Live pig scans cap research career

Dr Roger Giles
Forty years a pig researcher, Dr Roger Giles played a key role in introducing CT scanning to assess composition in pig carcases and live pigs, reducing the number of animals slaughtered for research. Under infra-red light, he checks animals in the controlled environment pen at EMAI.

At the culmination of a 40-year career, principal research scientist Roger Giles has delivered to pork producers and other members of the pig industry the latest information on using computer technology to assess pig carcase composition, in a seminar in Camden.

An information day at Elizabeth Macarthur Agricultural Institute (EMAI) highlighted co-operative research carried out by NSW Department of Primary Industries and the University of Sydney.

Latest pig health and biosecurity advice also featured in the information presented.

Dr Giles’ involvement in DPI’s pig science has provided a platform for collaboration between scientists at EMAI and the university.

He was instrumental in the introduction of CT scanning facilities at EMAI, which are capable of assessing composition in pig carcases and live pigs, unavailable elsewhere in Australia.

Using the scanner with live pigs reduces the number of animals slaughtered for research.

Highly respected and valued by colleagues as a lateral thinker with extensive knowledge, experience and linkages in numerous fields of pig science, Dr Giles has overseen one of the longest continuous periods in pig research in Australia.
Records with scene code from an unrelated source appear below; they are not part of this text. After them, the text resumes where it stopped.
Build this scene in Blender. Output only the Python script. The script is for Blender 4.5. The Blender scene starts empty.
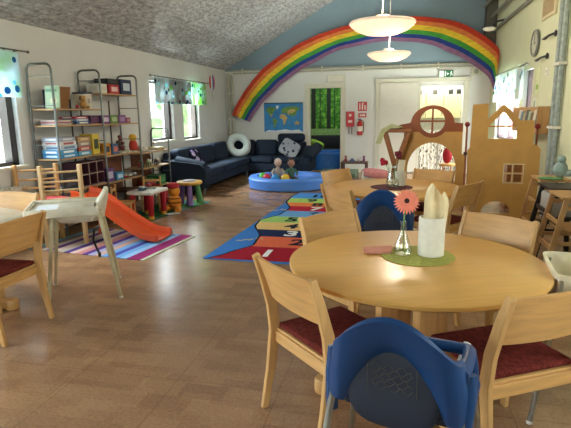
import bpy, bmesh, math, random
from mathutils import Vector, Matrix, Euler
PI = math.pi
random.seed(7)
C = bpy.context.scene.collection

# ---------------------------------------------------------------- camera, world, lights, exposure
cam_d = bpy.data.cameras.new('camera'); cam = bpy.data.objects.new('camera', cam_d); C.objects.link(cam)
bpy.context.scene.camera = cam
FPX = 495.2
cam_d.sensor_fit = 'HORIZONTAL'; cam_d.sensor_width = 36.0; cam_d.lens = FPX / 571.0 * 36.0
cam_d.clip_start = 0.05; cam_d.clip_end = 200
yaw, pit, rol = [math.radians(v) for v in (12.88, 11.55, -0.767)]
fwd = Vector((-math.sin(yaw)*math.cos(pit), math.cos(yaw)*math.cos(pit), -math.sin(pit)))
rgt = Vector((math.cos(yaw), math.sin(yaw), 0)); up = rgt.cross(fwd)
r2 = rgt*math.cos(rol) + up*math.sin(rol); u2 = r2.cross(fwd)
cam.matrix_world = Matrix(((r2.x, u2.x, -fwd.x, 0), (r2.y, u2.y, -fwd.y, 0), (r2.z, u2.z, -fwd.z, 1.5), (0, 0, 0, 1)))

vs = bpy.context.scene.view_settings
vs.view_transform = 'Standard'; vs.look = 'None'; vs.gamma = 1.0; vs.use_curve_mapping = False
vs.exposure = 0.84

world = bpy.data.worlds.new('world'); bpy.context.scene.world = world; world.use_nodes = True
bg = world.node_tree.nodes['Background']; bg.inputs[0].default_value = (0.86, 0.94, 1.0, 1); bg.inputs[1].default_value = 5.0

def area(name, loc, target, sx, sy, power, col):
    d = bpy.data.lights.new(name, 'AREA'); d.shape = 'RECTANGLE'; d.size = sx; d.size_y = sy
    d.energy = power; d.color = col
    o = bpy.data.objects.new(name, d); C.objects.link(o); o.location = loc
    o.rotation_euler = (Vector(target) - Vector(loc)).to_track_quat('-Z', 'Y').to_euler()
    return o
# lamps outside the windows: daylight, plus added fill; the last two stand indoors
area('added_daylight_left_near', (-4.95, 1.3, 1.7), (0, 1.6, 1.0), 3.0, 1.3, 90, (0.90, 0.95, 1.0))  # shines through an unseen window added to light the near room
area('daylight_left_middle', (-5.3, 4.3, 2.6), (-3, 4.8, 0.6), 1.8, 1.0, 190, (0.88, 0.94, 1.0))
area('daylight_left_far', (-5.4, 9.6, 2.8), (-2.2, 9.8, 0.2), 2.4, 1.0, 640, (0.90, 0.95, 1.0))
area('ground_fill_left_far', (-5.3, 9.6, 0.3), (-2.6, 11.6, 1.9), 2.6, 0.9, 700, (0.95, 0.98, 0.95))  # added below the sills to brighten the ceiling and back corner
area('ground_fill_left_middle', (-5.3, 4.3, 0.3), (-2.0, 4.6, 2.8), 1.8, 0.9, 190, (0.95, 0.98, 0.95))  # added upward fill through the near left window
area('added_daylight_right_near', (2.55, 1.4, 1.6), (0, 2.0, 1.0), 1.5, 1.2, 20, (1.0, 0.97, 0.9))  # weak lamp for an unseen window added on the right
area('daylight_right_far', (3.0, 10.2, 2.7), (-1.5, 12.2, 0.5), 2.4, 1.0, 620, (1.0, 0.98, 0.92))
area('ground_fill_right_far', (3.0, 10.2, 0.3), (-1.5, 11.8, 2.0), 2.4, 0.9, 520, (1.0, 1.0, 0.92))  # added upward fill aimed at the back wall
area('added_daylight_behind', (-2.3, -2.9, 1.7), (-1.0, 4, 2.2), 1.7, 1.6, 25, (0.97, 0.98, 1.0))  # frontal fill through the window added behind the camera
area('kitchen_light', (1.0, 13.2, 2.6), (1.0, 13.2, 0), 1.2, 0.5, 20, (1.0, 0.95, 0.85))  # unseen lamp inside the kitchen, no fixture belongs to it
area('side_room_light', (-2.0, 14.0, 2.6), (-2.0, 15.0, 0.4), 1.2, 0.8, 16, (0.9, 1.0, 0.95))  # unseen lamp inside the side room, without a fixture

# ---------------------------------------------------------------- material helpers
MATS = {}
def mat(name, col, rough=0.6, metal=0.0, n=None, amt=0.12, bump=0.0, stretch=(1,1,1), spec=0.5, emit=None, es=1.0, coat=0.0):
    if name in MATS: return MATS[name]
    m = bpy.data.materials.new(name); m.use_nodes = True; t = m.node_tree; b = t.nodes['Principled BSDF']
    b.inputs['Roughness'].default_value = rough; b.inputs['Metallic'].default_value = metal
    b.inputs['Specular IOR Level'].default_value = spec
    if coat: b.inputs['Coat Weight'].default_value = coat; b.inputs['Coat Roughness'].default_value = 0.15
    c = (*col, 1)
    b.inputs['Base Color'].default_value = c
    n = 12 if n is None else n
    tc = t.nodes.new('ShaderNodeTexCoord'); mp = t.nodes.new('ShaderNodeMapping'); mp.inputs['Scale'].default_value = stretch
    t.links.new(tc.outputs['Object'], mp.inputs['Vector'])
    nz = t.nodes.new('ShaderNodeTexNoise'); nz.inputs['Scale'].default_value = n; nz.inputs['Detail'].default_value = 4
    t.links.new(mp.outputs['Vector'], nz.inputs['Vector'])
    cr = t.nodes.new('ShaderNodeValToRGB')
    cr.color_ramp.elements[0].position = 0.3; cr.color_ramp.elements[1].position = 0.7
    cr.color_ramp.elements[0].color = (*[max(0, v*(1-amt)) for v in col], 1)
    cr.color_ramp.elements[1].color = (*[min(1, v*(1+amt)) for v in col], 1)
    t.links.new(nz.outputs['Fac'], cr.inputs['Fac']); t.links.new(cr.outputs['Color'], b.inputs['Base Color'])
    if bump:
        bp = t.nodes.new('ShaderNodeBump'); bp.inputs['Strength'].default_value = bump; bp.inputs['Distance'].default_value = 0.01
        t.links.new(nz.outputs['Fac'], bp.inputs['Height']); t.links.new(bp.outputs['Normal'], b.inputs['Normal'])
    if emit:
        b.inputs['Emission Color'].default_value = (*emit, 1); b.inputs['Emission Strength'].default_value = es
    MATS[name] = m; return m
def hx(s):                                                  # sRGB hex to linear
    v = [int(s[i:i+2], 16)/255 for i in (0, 2, 4)]
    return tuple(x/12.92 if x <= 0.04045 else ((x+0.055)/1.055)**2.4 for x in v)
def M(hexcol, rough=0.6, **k):
    k.setdefault('amt', 0.05)
    return mat('paint_%s_%d_%s' % (hexcol, int(rough*100), '_'.join(str(v) for v in k.values())), hx(hexcol), rough, **k)
def wood(name, hexcol, rough=0.4, stretch=(1.5, 14, 14), amt=0.13):
    return mat(name, hx(hexcol), rough, n=3.0, amt=amt, stretch=stretch)

birch = wood('birch_wood', 'cc9c60', 0.38)
birch_v = wood('birch_wood_upright', 'ca9c62', 0.4, (14, 14, 1.5))
beech_top = wood('beech_table_top', 'd8a458', 0.3, (1.2, 16, 4), 0.07)
pine = wood('pine_wood', 'b48a58', 0.5, (12, 12, 2))
shelfwood = wood('shelf_wood', 'a8875f', 0.5, (12, 2, 12))
darkwood = wood('dark_wood', '4a2c1e', 0.45)
brownboard = wood('brown_board', '6b3a1e', 0.5, (4, 4, 4))
ply = mat('playhouse_board', hx('b88c4a'), 0.5, n=5, amt=0.1)
ply_red = mat('playhouse_trim', hx('84441f'), 0.5, n=6, amt=0.12)
redfab = mat('red_fabric', hx('682a24'), 0.95, n=90, amt=0.45, bump=0.5, stretch=(1, 0.35, 1), spec=0.1)
navy = mat('navy_fabric', hx('1a2636'), 0.8, n=60, amt=0.15, bump=0.15, spec=0.25)
steel = mat('steel', hx('a8aaa4'), 0.3, 1.0)
dsteel = mat('dark_steel', hx('6c706e'), 0.35, 1.0)
black = mat('black_plastic', hx('15151a'), 0.4)
white = mat('white_plastic', hx('e8e4d8'), 0.35)
cream = mat('cream_plastic', hx('e6dcc0'), 0.35)
bluepl = mat('blue_plastic', hx('0e3b6c'), 0.4, n=3, amt=0.06)
navypl = mat('dark_blue_pad', hx('182234'), 0.6)
poolblue = mat('ball_pool_foam', hx('3f74cc'), 0.5)
orangepl = mat('orange_plastic', hx('cc4a1a'), 0.4, n=3, amt=0.05)
framedark = mat('window_frame_dark', hx('2c2422'), 0.4)

def nodes_mat(name, rough=0.6, spec=0.5):
    m = bpy.data.materials.new(name); m.use_nodes = True; MATS[name] = m
    t = m.node_tree; b = t.nodes['Principled BSDF']; b.inputs['Roughness'].default_value = rough; b.inputs['Specular IOR Level'].default_value = spec
    def N(kind, **k):
        nd = t.nodes.new(kind)
        for a, v in k.items():
            if hasattr(nd, a): setattr(nd, a, v)
            else: nd.inputs[a].default_value = v
        return nd
    return m, t, b, N
def ramp(t, stops, const=False):
    cr = t.nodes.new('ShaderNodeValToRGB'); e = cr.color_ramp.elements
    if const: cr.color_ramp.interpolation = 'CONSTANT'
    while len(e) < len(stops): e.new(0.5)
    for i, (p, c) in enumerate(stops): e[i].position = p; e[i].color = (*c, 1)
    return cr

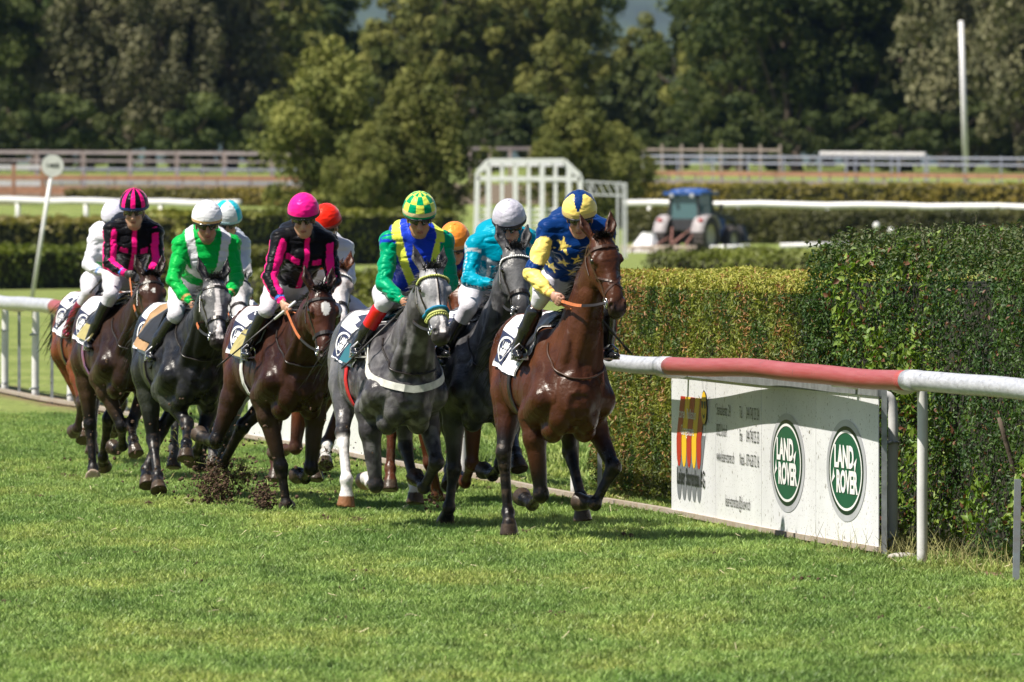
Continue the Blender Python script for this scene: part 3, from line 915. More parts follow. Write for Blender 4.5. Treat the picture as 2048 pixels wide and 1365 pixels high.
def tack(q):
    f, HP, B, root = q['f'], q['HP'], q['B'], q['root']
    ha, hl, hn = q['ha'], q['hl'], q['hn']
    def ring(a, off, deg0, deg1, n=22, cn=-.05, dn=0.0, da=0.0):
        """points round the head at station a, angle 0 = face normal, +90 = horse's left"""
        P, Nn = [], []
        for i in range(n + 1):
            g = R(deg0 + (deg1 - deg0) * i / n)
            d = hn * math.cos(g) + hl * math.sin(g)
            c = HP(a + da * (1 - math.cos(g)) + dn * abs(math.sin(g)), 0, cn)
            p, _ = f.hit(c, d, .24, .003)
            P.append(p + d * off); Nn.append(d)
        return P, Nn
    def long_(g0, a0, a1, off, n=12, cn=-.05):
        P, Nn = [], []
        for i in range(n + 1):
            a = a0 + (a1 - a0) * i / n
            g = R(g0); d = hn * math.cos(g) + hl * math.sin(g)
            p, _ = f.hit(HP(a, 0, cn), d, .2, .003)
            P.append(p + d * off); Nn.append(d)
        return P, Nn
    lm = M[q.get('bridle_mat', 'leather')]
    b = MB()
    b.add(*ribbon(*ring(.075, .004, -100, 100), .019, .005))                                  # browband
    b.add(*ribbon(*ring(.02, .003, 75, 285, 18, -.05), .016, .004))                           # headpiece
    for s in (-1, 1):
        b.add(*ribbon(*long_(s * 84, .06, .43, .003), .015, .004))
        b.add(*ribbon(*long_(s * 118, .06, .20, .003), .013, .004))
    if q.get('grackle'):
        for s in (-1, 1):
            P, Nn = [], []
            for i in range(15):
                t = i / 14; g = R(s * (95 * (1 - t) + 0)); a = .24 + .10 * t
                d = hn * math.cos(g) + hl * math.sin(g)
                p, _ = f.hit(HP(a, 0, -.05), d, .2, .003); P.append(p + d * .003); Nn.append(d)
            b.add(*ribbon(P, Nn, .014, .004))
            P, Nn = [], []
            for i in range(15):
                t = i / 14; g = R(s * (150 * t)); a = .34 + .11 * t
                d = hn * math.cos(g) + hl * math.sin(g)
                p, _ = f.hit(HP(a, 0, -.05), d, .2, .003); P.append(p + d * .003); Nn.append(d)
            b.add(*ribbon(P, Nn, .014, .004))
    elif not q.get('sheep'):
        P, Nn = ring(.33, .004, -179, 179, 30)
        b.add(*ribbon(P, Nn, .026, .006))
    if q.get('center'):
        b.add(*ribbon(*long_(0, .0, .32, .004), .010, .004))
    br = b.build('bridle', lm, root, smooth=False)
    if q.get('sheep'):
        c1, c2 = q['sheep']
        mb = MB(); mb2 = MB()
        for a, wd in ((.31, .018), (.345, .015)):
            P, Nn = ring(a, .006, -125, 125, 26)
            (mb if a < .33 else mb2).tube([p + n * .004 for p, n in zip(P, Nn)], wd * .62, 8)
        mb.build('noseband', c1, br, smooth=True)
        pts, Nn = ring(.362, .008, -115, 115, 22)
        for k, p in enumerate(pts):
            Vs, Fs = uvs(p, .009, 6, 4); mb2.add(Vs, Fs)
        mb2.build('beaded_noseband', c2, br, smooth=True)
        P, Nn = ring(.075, .012, -88, 88, 24)
        mb3 = MB()
        for p in P: mb3.add(*uvs(p, .0095, 6, 4))
        mb3.build('beaded_browband', c2, br, smooth=True)
    elif q.get('browbeads'):
        P, Nn = ring(.075, .010, -95, 95, 26); mb3 = MB()
        for p in P: mb3.add(*uvs(p, .008, 6, 4))
        mb3.build('beaded_browband', q['browbeads'], br, smooth=True)
    # bit rings
    q['bit'] = {}
    for s in (-1, 1):
        p, d = f.hit(HP(.435, 0, -.06), hl * s, .2, .003)
        p = p + hl * s * .006; q['bit'][s] = p
        pts = [p + (ha * math.cos(t) + hn * math.sin(t)) * .034 for t in np.linspace(0, 2 * math.pi, 15)]
        m = MB(); m.tube(pts, .005, 6, False); m.tube([p - ha * .04, p + ha * .04], .005, 6); m.build('bit_ring', M['steel'], br, smooth=True)
    # saddle cloth, wrapped over the back
    def skin(x, g, off):
        """g in degrees from straight up, + = horse's left"""
        c = B(x, 0, 1.22); a = R(g)
        u = (B(0, 0, 2) - B(0, 0, 1)); d = u * math.cos(a) + Vector((0, 1, 0)) * math.sin(a)
        p, _ = f.hit(c, d, .5, .004)
        return p + d * off
    q['skin'] = skin
    def sheet(name, x0, x1, g0, g1, off, m, par, nx=14, ng=34, thick=.010, slant=0, wob=.004, xf=None):
        V, F = [], []
        for lay in (0, 1):
            for i in range(nx + 1):
                for j in range(ng + 1):
                    g = g0 + (g1 - g0) * j / ng; x = x0 + (x1 - x0) * i / nx + slant * (abs(g) / 90)
                    w = wob * (math.sin(x * 40 + g * .1) + math.sin(g * .35))
                    V.append(skin(x, g, off + lay * thick + w))
        n = (nx + 1) * (ng + 1)
        for i in range(nx):
            for j in range(ng):
                a = i * (ng + 1) + j
                F.append((a + n, a + n + 1, a + n + ng + 2, a + n + ng + 1)); F.append((a, a + ng + 1, a + ng + 2, a + 1))
        for i in range(nx):
            for j in (0, ng):
                a = i * (ng + 1) + j; F.append((a, a + ng + 1, a + ng + 1 + n, a + n) if j == 0 else (a, a + n, a + n + ng + 1, a + ng + 1))
        for j in range(ng):
            for i in (0, nx):
                a = i * (ng + 1) + j; F.append((a, a + n, a + n + 1, a + 1) if i == 0 else (a, a + 1, a + 1 + n, a + n))
        return mk(name, V, F, m, par, True)
    gl = q.get('cloth_len', 92)
    if q.get('cloth', True):
        cl = sheet('saddle_cloth', -.62, -.02, -gl, gl, .012, M['cloth_white'], root, 12, 40, slant=-.05)
        # dark emblem square and round badge with lettering on the right flank
        def onc(u, v, off):       # u forward along the cloth, v down the flank (metres)
            return skin(u, -(v / .42 * 90), off)
        def patch(u0, u1, v0, v1, off, m, nm, par, n=8):
            V, F = [], []
            for i in range(n + 1):
                for j in range(n + 1):
                    V.append(onc(u0 + (u1 - u0) * i / n - .05 * (v0 + (v1 - v0) * j / n) / .42, v0 + (v1 - v0) * j / n, off))
            for i in range(n):
                for j in range(n):
                    a = i * (n + 1) + j; F.append((a, a + 1, a + n + 2, a + n + 1))
            return mk(nm, V, F, m, par, True)
        pt = patch(-.61, -.33, .24, .40, .031, M['cloth_navy'], 'emblem_patch', cl)
        badge(cl, onc, -.47, .32, .125, .07, .035)
        # race number
        num = q.get('num')
        if num:
            wrap_text(cl, num, lambda u, v: onc(-.47 + u - .05 * (.13 - v) / .42, .13 - v, .033), .17, M['cloth_navy'], 'number', bold=.012)
    # exercise pad / coloured pads under the saddle
    for nm, x0, x1, ga, gb, off, m in q.get('pads', []):
        sheet(nm, x0, x1, ga, gb, off, m, root, 10, 12, slant=-.04)
    # saddle: small seat with flaps
    sm = sheet('saddle', -.44, -.10, -62, 62, .032, M['saddle'], root, 12, 24, thick=.022, slant=.03)
    # girth
    gm = M[q.get('girth', 'leather')]
    P, Nn = [], []
    for i in range(40):
        g = 62 + (360 - 124) * i / 39; x = -.22 + .16 * (1 - math.cos(R((g - 62) / 236 * 360))) / 2
        p = skin(x, g, .004); P.append(p)
    c0 = B(-.1, 0, 1.2)
    Nn = [(p - c0) for p in P]
    Nn = [Vector((0, n.y, n.z)) for n in Nn]
    g = MB(); g.add(*ribbon(P, Nn, .075, .008)); g.build('girth', gm, root)
    # breast girth or martingale strap
    if q.get('breast'):
        m, wdt, z0 = q['breast']
        P, Nn = [], []
        for i in range(31):
            a = R(-112 + 224 * i / 30)
            d = Vector((math.cos(a), math.sin(a), 0))
            zz = z0 + .30 * (abs(a) / R(112)) ** 1.3
            p, _ = f.hit(B(.05, 0, zz), d, .75, .004)
            P.append(p + d * .006); Nn.append(d)
        g = MB(); g.add(*ribbon(P, Nn, wdt, .007)); g.build('breast_girth', m, root)
    if q.get('yoke', True):
        # thin neck strap hanging to the breast
        P = []
        for s_ in range(25):
            t = -1 + 2 * s_ / 24
            c = B(.30, 0, 1.34)
            a = R(t * 140)
            d = Vector((.62 * math.cos(a) + .10, math.sin(a) * .75, -.42 * math.cos(a) + .10))
            p, _ = f.hit(c, d, .5, .004); P.append(p + d.normalized() * .008)
        g = MB(); g.tube(smooth_path(P, 2), .0075, 6); g.build('neck_strap', lm, root, smooth=True)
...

Research on the effects of pig nutrition, endocrinology, environment and behaviour on performance, and assessment of carcase description and carcase composition have delivered many practical outcomes for the pig industry.

Contributions in research have been supported by continuous industry research funding and he has mentored numerous students.

Dr Giles’ significant legacy has been the development of a unique controlled-environment pig research facility at EMAI, able to house pigs in individual or group pens with complete variability in pen configuration and design.

Among his most memorable PR coups was his innovation in the late ‘90s of the ‘squeal-o-meter’ which registered whether there was a correlation between quieter or noisier pigs and the volumes of feed they consumed.

Dr Giles will continue to attend EMAI from time to time as a visiting researcher.